Reviewed By Elaine Perrone
Posted 06/27/07 14:18:01

"Confession of a Geeky Fan-Girl."
4 stars (Worth A Look)

SCREENED AT THE 33RD ANNUAL SEATTLE INTERNATIONAL FILM FESTIVAL, JUNE 2007. OK, let’s just get this out of the way right off the bat: I would happily pay perfectly good money to spend two hours watching Tony Leung Chiu-wai (In the Mood for Love, 2046) or Takeshi Kaneshiro (House of Flying Daggers) read the backs of soup cans. The prospect of seeing them both together again – the two co-starred in Wong Kar-wai’s Chungking Express in 1994 – catapulted Confession of Pain straight to the top of my SIFF 2007 “must-see” list. That it was written and directed by Andrew Lau Wai-keung and Alan Mak Siu-fai, whose Infernal Affairs trilogy had me riveted for almost six hours of a Saturday afternoon during SIFF 2004, just sealed the deal.

While it’s no Infernal Affairs – hell, as good a movie as it is, The Departed is no Infernal Affairs – Confessions of Pain is a nifty police procedural with style to burn, one filled with the twists and turns that Lau and Mak are noted for. It is an intelligent and engrossing why-dunnit rather than a who-dunnit, since we know within the first twenty minutes who the culprit is. Thirteen years after they first collaborated, Leung and Kaneshiro are still a cinematic dream team.

The movie’s short prologue opens in downtown Hong Kong on Christmas Eve 2003. Police detective Bong (Kaneshiro) sits alone in a bar, amidst a crowd full of revelers, his hand clasped around a glass of whiskey, never releasing it but also never taking a sip. He is joined by his captain, Hei (Leung), who questions him about the untouched drink. Bong responds that he never consumes alcohol but orders it for the sake of appearances. Bong confides in Hei that his relationship with his girlfriend Rachel is troubled. Hei counsels Bong that, just as they must exercise patience in solving homicides, men must also cultivate patience when dealing with the women in their lives. The two leave the bar to join a raid on the apartment of a suspected rapist, where Hei demonstrates a stunning capacity for brutality. After the raid, Bong goes home to find Rachel dead in their bed, drenched in blood, having slit her wrists.

Three years later, Hei has married into great wealth and Bong has quit the police force, ostensibly to run a private detective business but in actuality to spend most of his waking hours drunk in the bar where Rachel spent her last hours, desperate to get to the heart of why Rachel took her own life.

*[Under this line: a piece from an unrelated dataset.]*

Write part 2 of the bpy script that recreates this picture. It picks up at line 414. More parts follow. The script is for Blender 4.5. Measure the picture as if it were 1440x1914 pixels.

When Hei’s father-in-law is murdered, Hei is listed as a suspect because of the money involved, but two other men are eventually arrested for the crime. Hei’s wife Susan (Xu Jinglei), unable to discern any possible motive for the two having killed her father, and unable to turn to her husband since he had been excluded from the investigation, enlists Bong’s support in finding out why the crime was committed.

Rounding out a winning cast are Shu Qi as Feng, a barmaid with whom Bong becomes involved, and Chapman To as Tsui Wing-kwong, or “Tsui the Bullshitter,” the lead detective assigned to the case of Susan’s father’s murder.

Like me, Leonardo DiCaprio obviously loves him some Andy Lau and Alan Mak. As with Infernal Affairs, on which he and screenwriter William Monahan teamed to re-make as The Departed, the two are in production to collaborate again on a remake of Confession of Pain – as of now under the same title. Might be made, might not; might be another The Departed, might not. Right now, the advice from here, as always, is to not speculate but Run Don’t Walk to see the Real Deal.